Rating:
A surrealist fairy tale involving vampires, lecherous priests, witch-burning, and budding teenage sexuality, Jaromil Jires' 1970 film Valerie and Her Week of Wonders could scarcely have been more tailor-made to become a cult favorite. Considered a classic of Czech New Wave cinema, the film's reputation has also benefited greatly from Lubos Fiser's original film score. As with the soundtrack to the 1973 version of The Wicker Man, Fiser's enchanting score has itself become an important underground touchstone, whose echoes have been heard in the work of Broadcast, Tim Burton, and all across the psych-folk terrain.
Now, as a tribute to the film and its enduring appeal, a collective calling themselves the Valerie Project have created and performed an alternate soundtrack to accompany 35-mm projections of Valerie and Her Week of Wonders. Led by Greg Weeks of Espers, the Project unites an impressive ensemble of Philadelphia-based musicians that includes several members of Espers, Tara Burke of Fursaxa, and electronicist Charles Cohen. One of the group's stated goals is reframe the film to help viewers advance new interpretations of this complex work. Whether or not they've succeeded in that regard is likely open to debate, but nevertheless their dense, vibrant new score can certainly be savored as an engaging and imaginative song cycle in its own right.
Even after multiple viewings, Valerie and Her Week of Wonders can remain a bewildering spectacle, and its dream-like plot defies easy synopsis. Long story short: a young girl hits puberty, gets herself a pair of magic earrings, and all hell breaks loose as she soon discovers that seemingly everyone she encounters is a shape-shifting blood relative, a lascivious clergyman, and/or a vampire.
In fact, the film is filled with so many odd plot twists and bizarre images that it effectively becomes a blank slate for its composers, as virtually any score that is even remotely mystical or enchanted is going to sound more or less appropriate. So it is interesting to note that the Valerie Project have here neither done a faithful recreation of Fiser's original score, nor have they necessarily taken the soundtrack in any radical new directions. Instead, the music here can almost be considered as a fantasia on the themes introduced by Fiser, and is best appreciated as a supplement to the original score rather than as a replacement.
In the original score, Fiser and collaborator Jan Klusak used a gauzy array of woodwinds, harpsichord, and a children's chorus to craft a soundtrack that elevated the film's off-kilter balance and sense of anti-authoritarian whimsy. For their part, the Valerie Project have incorporated certain elements of Fiser's design-- a lyrical flute passage here, some disembodied voices there--but with the aid of Weeks' acid guitar leads and a forceful string section they have instead captured more of the film's underlying melancholy and brooding aura of loss.

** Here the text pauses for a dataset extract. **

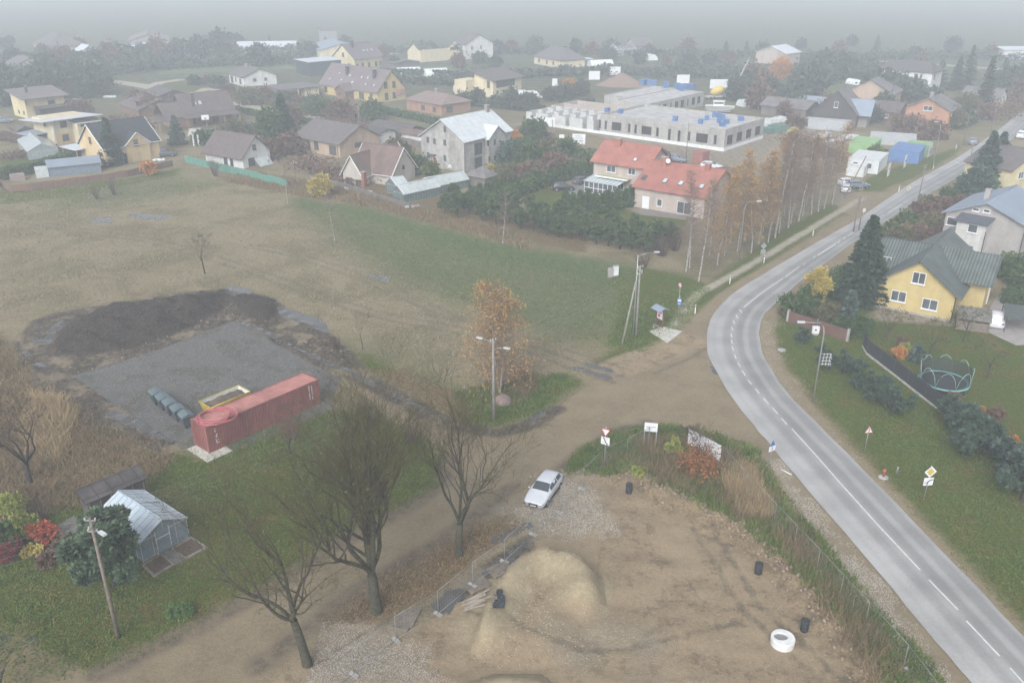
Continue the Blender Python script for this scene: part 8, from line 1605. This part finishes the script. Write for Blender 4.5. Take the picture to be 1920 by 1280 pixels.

Despite my best efforts, and the Valerie Project's descriptive song titles, I had very little luck in synchronizing their soundtrack with a DVD of the film in any truly precise or meaningful way. (Although there does seem to be a portentous twinkle of chimes whenever those magical earrings appear onscreen .) That said, the group do a fine job of conveying the general mood and atmosphere of the film's action through the disorienting psychedelic swirl of "Grandmother" or with the robust strings of "Burned at the Stake", and once you have seen the movie it becomes easy to discern which scenes each track is designed to evoke. As with her Fursaxa work, the wordless vocals of Tara Burke are a sumptuous treat throughout, and the album's strongest pieces such as "Eagle's Theme" or "The Feast" match or better the transporting splendor of anything yet created by Espers.
Weeks has stated that he feels Valerie and Her Week of Wonders projects a political or cultural message that remains relevant today through its themes of lost innocence and responsible pastoral living. And though the film is certainly abstract enough to be open to a variety of interpretations, this feels to me like a bit of a stretch. The film's sexual politics might seem rather problematic to today's audiences, and it certainly doesn't paint a very rosy picture of pastoral life, especially if you don't like getting chomped by vampire grannies. There is little doubt, however, that the Valerie Project's passion for Jires' film and Fiser's soundtrack has taken them well beyond anywhere they might otherwise have gone, and with this album it is an enjoyable privilege to join in their travels.